Plus récemment, des échanges avec le ministère du Travail, du plein Emploi et de l’Insertion (MTEI) ont permis de créer un laboratoire commun, le LaborIA, qui est en charge de mener des études et des expérimentations afin d’éclairer le ministère sur l’impact de l’utilisation de l’IA sur les activités des travailleurs. Les études du LaborIA et les expérimentations qui y sont conduites sont menées avec toutes les parties prenantes : dirigeants d’entreprises, partenaires sociaux, travailleurs, scientifiques…
Qu’est-ce que le fait d’être coordinateur du PNRIA représente pour l’institut ?
C’est une reconnaissance, par les ministères de tutelle, de l’excellence de la recherche conduite par les chercheurs Inria et de l’implication de l’institut dans le développement technologique avec par exemple Scikit-Learn, qui est la seule librairie française et européenne à être présente au niveau mondial (les deux premières sont TensorFlow sous contrôle Google et Pytorch sous contrôle Facebook).
C’est également une reconnaissance de l’implication d’Inria dans les associations européennes dédiées à l’IA, comme le réseau de recherche CLAIRE (Confederation of Laboratories for Artificial Intelligence Research in Europe). Cela traduit l’objectif qu’Inria a inscrit dans son Contrat d’objectif et de performance d’avoir une mission d’appui aux politiques publiques. Ce rôle de coordination du PNRIA est, d’ailleurs, la première action d’appui aux politiques publiques de l’institut, suite au COP 2019-2023.

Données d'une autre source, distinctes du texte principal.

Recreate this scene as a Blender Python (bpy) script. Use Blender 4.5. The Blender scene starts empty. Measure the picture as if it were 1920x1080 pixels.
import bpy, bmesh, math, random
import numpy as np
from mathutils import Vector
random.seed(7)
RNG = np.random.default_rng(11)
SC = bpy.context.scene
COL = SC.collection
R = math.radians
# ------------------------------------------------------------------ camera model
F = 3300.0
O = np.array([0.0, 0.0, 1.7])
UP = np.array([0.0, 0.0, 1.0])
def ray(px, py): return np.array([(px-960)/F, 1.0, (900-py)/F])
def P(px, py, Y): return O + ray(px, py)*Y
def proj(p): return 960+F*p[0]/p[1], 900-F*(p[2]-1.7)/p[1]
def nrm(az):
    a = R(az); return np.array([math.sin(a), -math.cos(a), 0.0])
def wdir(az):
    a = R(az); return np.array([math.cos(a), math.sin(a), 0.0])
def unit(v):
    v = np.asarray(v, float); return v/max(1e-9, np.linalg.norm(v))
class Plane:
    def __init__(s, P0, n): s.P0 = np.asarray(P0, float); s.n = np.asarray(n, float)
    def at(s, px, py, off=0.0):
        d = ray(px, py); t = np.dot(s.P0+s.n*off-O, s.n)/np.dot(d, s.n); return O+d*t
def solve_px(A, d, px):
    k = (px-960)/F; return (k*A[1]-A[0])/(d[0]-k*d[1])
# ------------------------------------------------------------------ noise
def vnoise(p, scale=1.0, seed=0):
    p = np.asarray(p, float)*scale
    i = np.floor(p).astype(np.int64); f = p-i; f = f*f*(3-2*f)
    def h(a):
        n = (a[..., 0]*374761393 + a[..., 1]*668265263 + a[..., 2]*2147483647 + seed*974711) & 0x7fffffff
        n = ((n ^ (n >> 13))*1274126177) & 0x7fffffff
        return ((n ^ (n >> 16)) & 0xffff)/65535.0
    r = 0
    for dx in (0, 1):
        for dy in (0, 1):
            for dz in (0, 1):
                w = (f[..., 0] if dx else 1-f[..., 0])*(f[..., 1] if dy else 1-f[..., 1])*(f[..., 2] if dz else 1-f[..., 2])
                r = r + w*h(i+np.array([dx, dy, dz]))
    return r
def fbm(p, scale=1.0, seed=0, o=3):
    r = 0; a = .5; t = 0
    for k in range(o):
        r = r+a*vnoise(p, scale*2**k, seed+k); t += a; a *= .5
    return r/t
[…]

Quelles sont les prochaines étapes du PNRIA ?
En novembre 2021, la stratégie nationale pour l’IA a pris un nouveau tournant avec la mise en place d’une stratégie d’accélération sur l’IA, dont les objectifs principaux sont la formation (démultiplier les talents formés en IA) et l’impact économique. Le rôle de coordinateur d’Inria sur le volet recherche a été renouvelé pour cette stratégie d’accélération, jusqu’à la fin de l’année 2025.
Trois grands éléments concernant la recherche et Inria vont être développés dans cette stratégie d’accélération. Tout d’abord un PEPR spécifique, coordonné par le CEA, le CNRS et Inria, va permettre de financer des projets, en particulier autour de l’IA embarquée, de l’IA de confiance et des fondements mathématiques de l’IA. Deux grands projets de plates-formes vont également être développés, le premier étant porté par Inria, qui inclut de nouvelles fonctionnalités pour Scikit-Learn ainsi que des composantes sur l’interopérabilité et le Data Wrangling, et le second par le CEA, pour une plate-forme de Deep Learning souveraine pour l'IA embarquée. Enfin, la stratégie d’accélération prévoit un important volet pour la formation et le développement des compétences afin de développer les parcours de formation à l’IA à tous les niveaux de l’enseignement supérieur et pour la formation tout au long de la vie.
L’IA est à la fois un enjeu fort pour la recherche française et structurant pour le tissu économique. Sur le premier point, il faut considérer la place de la France dans le cœur de l’IA, c’est-à-dire sur le développement des méthodes d’IA, qui se traduit par sa présence particulièrement importante dans les grandes conférences internationales en IA. Lorsque nous arriverons en 2024, la question se posera de façon naturelle de savoir si de nouvelles actions devront être mises en place pour continuer la Stratégie nationale en IA et son volet recherche, le PNRIA, ou si l’écosystème français est suffisamment structuré et solide pour s’émanciper du soutien par une stratégie nationale.